Friday, October 25, 2002

Money stream to 104 suspect child porn websites cut off.

Attorney General Jennifer M. Granholm today announced that as a result of a cease and desist order her office issued on August 26, 2002 to certain Internet billing companies, 104 suspected child pornography websites are no longer able to accept credit card charges through such companies to peddle their wares. As a result of this action, which is the first of its kind in the nation, the access to these websites is essentially cut off for residents of the United States.

What to say if you get one of these cease and desist orders.

Gee, I'd love to help but I have no way of knowing if those sites contain any kiddie porn. I can't even look at them because if they did contain any kiddie porn to look at them would be to commit a Federal felony. So I have no way of determining if your opinion of their contents is valid.

Even if I could look at the sites I wouldn't have any way of telling if the sites contained photos of real persons under the age of 18 rather than animated or morphed images. I lack that technical capability.

Additionally, when did an Attorney General become a judge. You have no more power to "order" anything than I do. You can order your employees but I'm not one of those. A "demand letter" is not a "cease-and-desist order". You lack that power.

Wednesday, October 23, 2002

Business as Usual

In which the famous Paul Krugman relates the horrors to follow the coming Republican election victory [Registration Required].

The mood among business lobbyists, according to a jubilant official at the Heritage Foundation, is one of "optimism, bordering on giddiness." They expect the elections on Nov. 5 to put Republicans in control of all three branches of government, and have their wish lists ready. "It's the domestic equivalent of planning for postwar Iraq," says the official.

The White House also apparently expects Christmas in November ...

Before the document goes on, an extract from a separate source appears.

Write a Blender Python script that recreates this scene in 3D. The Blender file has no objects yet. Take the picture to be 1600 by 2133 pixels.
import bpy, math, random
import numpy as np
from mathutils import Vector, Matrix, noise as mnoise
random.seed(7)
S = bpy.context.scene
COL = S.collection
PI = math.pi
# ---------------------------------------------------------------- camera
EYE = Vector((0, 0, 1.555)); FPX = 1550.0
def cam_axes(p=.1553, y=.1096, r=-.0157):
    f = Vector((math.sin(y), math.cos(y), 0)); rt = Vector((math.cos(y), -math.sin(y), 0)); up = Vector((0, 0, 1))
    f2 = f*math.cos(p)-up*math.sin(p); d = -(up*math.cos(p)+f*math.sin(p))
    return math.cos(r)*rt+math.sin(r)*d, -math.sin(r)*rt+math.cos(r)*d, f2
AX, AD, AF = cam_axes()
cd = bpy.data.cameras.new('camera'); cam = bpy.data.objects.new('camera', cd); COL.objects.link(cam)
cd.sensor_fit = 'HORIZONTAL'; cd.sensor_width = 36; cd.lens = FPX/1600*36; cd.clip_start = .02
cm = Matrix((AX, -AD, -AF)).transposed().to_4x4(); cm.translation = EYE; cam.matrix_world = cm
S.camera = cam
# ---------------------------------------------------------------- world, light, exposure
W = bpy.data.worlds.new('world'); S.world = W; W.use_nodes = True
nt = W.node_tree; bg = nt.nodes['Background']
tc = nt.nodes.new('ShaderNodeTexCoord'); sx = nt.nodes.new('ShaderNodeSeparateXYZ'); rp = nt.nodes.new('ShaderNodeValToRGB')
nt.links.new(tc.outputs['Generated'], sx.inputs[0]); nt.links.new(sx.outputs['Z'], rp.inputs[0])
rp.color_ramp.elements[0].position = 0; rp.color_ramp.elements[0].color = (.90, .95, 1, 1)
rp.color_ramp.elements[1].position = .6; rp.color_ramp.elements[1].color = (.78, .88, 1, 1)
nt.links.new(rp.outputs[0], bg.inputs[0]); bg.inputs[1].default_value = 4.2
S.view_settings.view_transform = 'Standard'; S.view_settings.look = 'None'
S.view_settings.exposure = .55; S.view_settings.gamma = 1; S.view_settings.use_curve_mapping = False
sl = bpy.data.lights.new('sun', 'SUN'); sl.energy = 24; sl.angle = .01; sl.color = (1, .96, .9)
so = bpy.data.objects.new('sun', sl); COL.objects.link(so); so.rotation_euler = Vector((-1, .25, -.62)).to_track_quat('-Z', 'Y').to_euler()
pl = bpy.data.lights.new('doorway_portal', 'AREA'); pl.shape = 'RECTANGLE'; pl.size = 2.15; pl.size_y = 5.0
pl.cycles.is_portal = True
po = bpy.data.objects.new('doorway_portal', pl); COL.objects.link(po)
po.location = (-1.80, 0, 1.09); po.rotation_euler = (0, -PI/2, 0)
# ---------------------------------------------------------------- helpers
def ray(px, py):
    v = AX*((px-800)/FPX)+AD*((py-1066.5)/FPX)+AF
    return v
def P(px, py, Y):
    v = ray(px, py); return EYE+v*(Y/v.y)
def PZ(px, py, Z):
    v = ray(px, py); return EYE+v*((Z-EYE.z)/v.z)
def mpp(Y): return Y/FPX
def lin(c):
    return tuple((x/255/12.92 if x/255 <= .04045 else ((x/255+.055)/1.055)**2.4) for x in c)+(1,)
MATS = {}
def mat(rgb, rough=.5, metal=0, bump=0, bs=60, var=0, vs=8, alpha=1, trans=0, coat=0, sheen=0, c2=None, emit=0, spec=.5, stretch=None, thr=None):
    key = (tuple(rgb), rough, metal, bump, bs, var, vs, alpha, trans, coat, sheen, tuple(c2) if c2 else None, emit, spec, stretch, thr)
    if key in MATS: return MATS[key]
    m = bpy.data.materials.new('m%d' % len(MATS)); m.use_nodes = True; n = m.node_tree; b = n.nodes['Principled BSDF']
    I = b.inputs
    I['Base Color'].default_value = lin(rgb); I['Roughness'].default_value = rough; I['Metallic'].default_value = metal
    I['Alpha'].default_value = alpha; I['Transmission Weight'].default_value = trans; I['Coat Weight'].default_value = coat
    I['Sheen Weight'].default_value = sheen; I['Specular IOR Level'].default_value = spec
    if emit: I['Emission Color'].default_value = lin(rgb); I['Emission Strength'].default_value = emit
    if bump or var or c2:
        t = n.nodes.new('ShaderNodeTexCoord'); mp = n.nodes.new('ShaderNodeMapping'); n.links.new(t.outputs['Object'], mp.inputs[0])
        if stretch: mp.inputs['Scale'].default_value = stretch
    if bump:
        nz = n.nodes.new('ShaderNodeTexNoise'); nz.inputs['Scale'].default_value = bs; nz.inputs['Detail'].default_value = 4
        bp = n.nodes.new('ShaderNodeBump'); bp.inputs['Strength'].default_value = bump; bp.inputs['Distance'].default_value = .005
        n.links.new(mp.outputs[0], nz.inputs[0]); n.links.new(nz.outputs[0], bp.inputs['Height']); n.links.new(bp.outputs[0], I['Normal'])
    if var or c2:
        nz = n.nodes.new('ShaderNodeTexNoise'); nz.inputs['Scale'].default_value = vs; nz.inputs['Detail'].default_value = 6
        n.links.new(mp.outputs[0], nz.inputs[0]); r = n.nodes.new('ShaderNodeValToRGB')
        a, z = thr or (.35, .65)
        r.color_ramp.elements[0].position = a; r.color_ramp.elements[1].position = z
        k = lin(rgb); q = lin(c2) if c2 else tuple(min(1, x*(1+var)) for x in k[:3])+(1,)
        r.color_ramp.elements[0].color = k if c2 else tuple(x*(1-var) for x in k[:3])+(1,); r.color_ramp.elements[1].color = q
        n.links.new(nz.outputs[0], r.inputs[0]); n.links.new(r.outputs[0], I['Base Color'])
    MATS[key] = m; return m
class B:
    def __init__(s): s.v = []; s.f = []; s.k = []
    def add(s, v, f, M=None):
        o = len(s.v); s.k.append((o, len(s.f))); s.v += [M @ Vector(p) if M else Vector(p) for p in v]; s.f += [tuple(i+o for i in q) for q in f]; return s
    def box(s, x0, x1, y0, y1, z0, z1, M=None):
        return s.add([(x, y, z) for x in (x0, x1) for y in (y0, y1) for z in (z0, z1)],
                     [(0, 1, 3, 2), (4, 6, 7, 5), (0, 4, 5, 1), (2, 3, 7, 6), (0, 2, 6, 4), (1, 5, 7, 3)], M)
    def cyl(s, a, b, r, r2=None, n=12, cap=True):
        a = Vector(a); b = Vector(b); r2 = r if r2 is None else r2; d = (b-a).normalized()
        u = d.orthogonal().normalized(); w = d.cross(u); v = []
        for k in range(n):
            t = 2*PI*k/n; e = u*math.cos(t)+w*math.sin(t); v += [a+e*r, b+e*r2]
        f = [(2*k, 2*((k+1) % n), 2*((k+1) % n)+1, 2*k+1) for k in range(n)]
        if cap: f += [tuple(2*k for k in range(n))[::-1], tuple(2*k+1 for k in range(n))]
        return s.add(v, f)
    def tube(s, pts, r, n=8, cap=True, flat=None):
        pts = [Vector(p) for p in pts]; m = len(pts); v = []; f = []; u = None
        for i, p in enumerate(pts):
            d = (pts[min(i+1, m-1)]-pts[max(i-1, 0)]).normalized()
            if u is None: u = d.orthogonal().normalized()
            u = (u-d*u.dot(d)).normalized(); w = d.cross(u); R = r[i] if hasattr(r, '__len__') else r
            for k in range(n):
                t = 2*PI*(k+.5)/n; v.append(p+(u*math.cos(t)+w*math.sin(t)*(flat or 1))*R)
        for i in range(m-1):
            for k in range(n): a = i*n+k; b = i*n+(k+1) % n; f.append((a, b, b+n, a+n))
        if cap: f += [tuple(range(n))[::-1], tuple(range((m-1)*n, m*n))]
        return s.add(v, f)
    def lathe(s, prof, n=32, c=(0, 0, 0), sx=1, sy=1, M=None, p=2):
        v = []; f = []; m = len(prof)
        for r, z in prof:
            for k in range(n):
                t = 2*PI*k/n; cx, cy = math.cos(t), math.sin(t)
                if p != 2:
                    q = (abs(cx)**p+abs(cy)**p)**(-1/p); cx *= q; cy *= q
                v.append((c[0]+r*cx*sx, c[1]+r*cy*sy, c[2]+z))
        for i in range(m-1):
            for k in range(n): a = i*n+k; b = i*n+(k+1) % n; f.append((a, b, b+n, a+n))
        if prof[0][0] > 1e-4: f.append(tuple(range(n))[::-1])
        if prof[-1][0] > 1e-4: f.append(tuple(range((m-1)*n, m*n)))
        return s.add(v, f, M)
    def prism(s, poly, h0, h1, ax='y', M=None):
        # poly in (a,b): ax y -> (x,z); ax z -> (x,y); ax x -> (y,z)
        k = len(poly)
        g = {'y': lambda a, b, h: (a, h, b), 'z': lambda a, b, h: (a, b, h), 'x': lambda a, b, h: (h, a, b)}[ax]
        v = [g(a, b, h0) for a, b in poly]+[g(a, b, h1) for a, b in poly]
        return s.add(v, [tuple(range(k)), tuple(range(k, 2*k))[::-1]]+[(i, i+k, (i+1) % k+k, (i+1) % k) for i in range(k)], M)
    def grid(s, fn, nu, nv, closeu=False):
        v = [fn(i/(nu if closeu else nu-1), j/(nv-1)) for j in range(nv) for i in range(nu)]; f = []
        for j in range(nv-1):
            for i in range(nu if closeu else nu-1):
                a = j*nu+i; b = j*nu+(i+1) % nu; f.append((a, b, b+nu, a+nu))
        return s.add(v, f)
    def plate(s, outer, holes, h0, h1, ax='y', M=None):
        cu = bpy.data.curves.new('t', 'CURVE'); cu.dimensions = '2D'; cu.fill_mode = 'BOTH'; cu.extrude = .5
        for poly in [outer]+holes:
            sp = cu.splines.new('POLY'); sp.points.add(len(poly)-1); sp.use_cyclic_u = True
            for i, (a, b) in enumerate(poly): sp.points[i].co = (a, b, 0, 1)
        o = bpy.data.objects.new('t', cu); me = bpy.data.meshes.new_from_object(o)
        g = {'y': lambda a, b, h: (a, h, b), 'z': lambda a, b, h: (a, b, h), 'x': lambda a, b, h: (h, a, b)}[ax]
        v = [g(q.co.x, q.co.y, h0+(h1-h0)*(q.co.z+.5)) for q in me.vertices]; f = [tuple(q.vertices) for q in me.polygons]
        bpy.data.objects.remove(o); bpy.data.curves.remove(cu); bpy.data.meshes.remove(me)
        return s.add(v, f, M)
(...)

...The first big step in undermining reform came when Harvey Pitt, chairman of the S.E.C., backtracked on plans to appoint a strong and independent figure to head a new accounting oversight board.

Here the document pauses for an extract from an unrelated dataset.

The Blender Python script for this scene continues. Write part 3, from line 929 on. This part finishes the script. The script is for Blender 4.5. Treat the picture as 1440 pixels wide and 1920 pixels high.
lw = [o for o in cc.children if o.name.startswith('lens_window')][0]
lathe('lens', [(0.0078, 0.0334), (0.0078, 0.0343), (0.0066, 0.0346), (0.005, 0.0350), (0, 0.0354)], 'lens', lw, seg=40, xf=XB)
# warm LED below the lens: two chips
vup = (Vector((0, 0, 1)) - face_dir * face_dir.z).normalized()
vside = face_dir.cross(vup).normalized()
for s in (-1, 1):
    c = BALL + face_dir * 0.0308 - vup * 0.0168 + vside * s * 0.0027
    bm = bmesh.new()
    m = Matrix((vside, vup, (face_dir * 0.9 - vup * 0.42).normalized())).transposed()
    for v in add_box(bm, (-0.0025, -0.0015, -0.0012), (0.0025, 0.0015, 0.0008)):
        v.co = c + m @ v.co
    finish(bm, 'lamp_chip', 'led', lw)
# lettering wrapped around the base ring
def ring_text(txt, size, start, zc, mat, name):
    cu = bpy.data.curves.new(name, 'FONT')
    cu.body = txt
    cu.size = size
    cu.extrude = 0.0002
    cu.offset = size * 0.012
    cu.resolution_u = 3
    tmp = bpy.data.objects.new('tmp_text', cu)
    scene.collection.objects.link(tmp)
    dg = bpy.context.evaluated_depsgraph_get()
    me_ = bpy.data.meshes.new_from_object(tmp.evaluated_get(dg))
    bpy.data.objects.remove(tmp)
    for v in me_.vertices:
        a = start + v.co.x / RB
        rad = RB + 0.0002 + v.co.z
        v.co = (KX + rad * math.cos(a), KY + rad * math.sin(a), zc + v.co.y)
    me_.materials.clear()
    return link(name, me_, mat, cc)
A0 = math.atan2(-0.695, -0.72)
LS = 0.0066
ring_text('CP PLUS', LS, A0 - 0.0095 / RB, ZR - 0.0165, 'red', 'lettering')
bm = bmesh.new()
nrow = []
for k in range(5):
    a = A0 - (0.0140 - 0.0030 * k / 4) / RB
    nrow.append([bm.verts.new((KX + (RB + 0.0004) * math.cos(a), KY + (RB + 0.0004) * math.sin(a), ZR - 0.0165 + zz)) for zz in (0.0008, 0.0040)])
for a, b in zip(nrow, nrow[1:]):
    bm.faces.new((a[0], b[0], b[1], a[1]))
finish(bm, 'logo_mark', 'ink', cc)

...The S.E.C. has been underfunded for years ... now the administration wants to cancel most of the "new funding" Mr. Bush boasted about....

...So what's going on? Here's a parallel. Since 1995 Congress has systematically forced the Internal Revenue Service to shrink its operations; the number of auditors has fallen by 28 percent....

...The Bush administration contains more former C.E.O.'s than any previous administration, but as James Surowiecki put it in The New Yorker, "Almost none of the C.E.O.'s on the Bush team headed competitive, entrepreneurial businesses." Instead they come out of a world of "crony capitalism, in which whom you know is more important than what you do and how you do it." Why would they turn their backs on that world?...

...Senator Phil Gramm, who pushed through legislation that exempted Enron's trading practices from regulation while his wife sat on the company's board, is retiring and taking a new job: he's going to UBS Warburg, the company that bought Enron's trading operation. Somehow, crusaders against business abuse don't get similar offers....

So, if the rascally Republicans win, they will cut government spending and reduce (or at least not increase) some of the burden of government regulation. Terrible! Would that it were so. I fear that the opposite would be true.

And does Krugman really think that if the admin was full of CEOs from entrepreneurial industries they would be more likely to support tighter regulation? Krugman hasn't met too many entrepreneurial types.

Tuesday, October 22, 2002

Pacifist-Aggressive Behavior

Pacifism is not my view of the world, but at least those who practice nonviolence in their own lives are just taking their own lives into their own hands. If they tell me (as some friends of mine have) that they don't think they could pull the trigger to kill someone who's trying to rape or even kill them, that's their choice. But the proposal on the list isn't just pacifism: This is an attempt to force nonviolence on others, by threatening to imprison them for exercising what I see as one of their most fundamental rights. Let's call it the pacifist-aggressive approach. I don't like it.

All too true -- and not just is the opposition to self defense. There are hoards of people who claim to be pacifists -- the Catholic Social Action types come to mind -- but who advocate loads of government action to raise taxes and control the minutia of human life. A true pacifist can't support the existence of any taxes or any government regulation since those practices work only via the application of loads of deadly force. They could support a "voluntary community" who's rules and dues were enforced only by the threat of disfellowship. But most go a lot farther than that. So they aren't actually pacifists at all.

Sunday, October 20, 2002


[From last Thursday's column:] [Maxim] magazine, which specializes in photos of scantily clad celebrities, touched off a controversy at UNLV's Boyd School of Law recently, when first-year student Clarke Walton was spotted reading it on his laptop computer during a class break. Two fellow students, both women, complained to their professor, Jean Whitney, that they were offended and distracted by the image. . . .

I'm surprised that no one has tried the defense I thought of a few years ago when the "Reading Playboy at a Berkeley Coffee Shop" case hit.

"I'm protected by the restrictions on discrimination on campus/in Berkeley on the basis of sexual or affectional preference. Looking at pictures of naked/scantily clad women happens to be my sexual preference. I have to put up with Sodomy on campus and you have to put up with visual depictions of erotica on campus. Too bad. They should have thought of that when they banned discrimination on that basis."